Estetik değer, mekan ve zaman ekonomisi ile aile refahı,
talep edilen "mükemmellik" için dört eşit önemdeki kriterdi.
Canella ve Rossi, neorealizmi ifade etmek için
"kendiliğinden ampirik mimarlık" terimini kullandılar. Quaroni,
spontanlığı, mimari eserin ortaya çıktığı ortamın (fiziksel, tarihsel,
geleneksel veya ekonomik) koşullarıyla ilişkilendirmişti.

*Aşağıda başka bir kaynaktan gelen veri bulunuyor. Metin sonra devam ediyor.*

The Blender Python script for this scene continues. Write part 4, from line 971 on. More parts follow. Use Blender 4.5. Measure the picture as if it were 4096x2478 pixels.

Bölüm III: Mimarlıkta Yeni gerçekçi Görüntüler
Mimari çizimler, çizerin niyetlerini ve düşüncelerini
aktarmada önemlidir. Adalberto Libera'nın INA-Casa için yaptığı çizimler,
şapkalı adamlar, bisikletler ve evin etrafındaki günlük aktiviteler gibi
figürlerle, projelere vermek istediği karakteri yansıttı.
Ludovico Quaroni'nin La Martella çizimlerinde, kilisenin
önünde sohbet eden çiftçiler ve profesyoneller gibi 70'ten fazla figür tasvir
edilmiştir; bu figürler, yalnızca insan ölçeği değil, aynı zamanda mekâna
belirli nitelikler yüklemek amacıyla kullanılmıştır.
Gilles Deleuze'ün analizi, neorealizmi, "duyusal-motor
uzantılarından kopması" ve "tamamen optik alanlar" yaratmasıyla
tanımlar; bu da görsel belgelerin, eylemin durumun üzerinde yüzdüğü
"gevşek anlar" olarak okunmasını sağlar.
Sonsöz: İnsan Hayatının Sahnesi
Neorealizm, mimarlıkta, hem ortak bir çevre olarak nüfuz
eden sanatsal bir ifade olarak hem de temsilleriyle bağlantılı bir olgu olarak
iki şekilde tezahür etti.
Temsil, neorealizm ve mimari terimlerini birbirine bağlamak
için kilit öneme sahipti. Bu projelerin temsili, neorealist mimarlık kavramının
oluşumuna katkıda bulundu. INA-Casa programı, kılavuzlar aracılığıyla,
mimarinin insani içeriğine titizlikle dikkat eden ve kentsel çevreyi
şekillendiren bir "evler" mimarisini destekledi.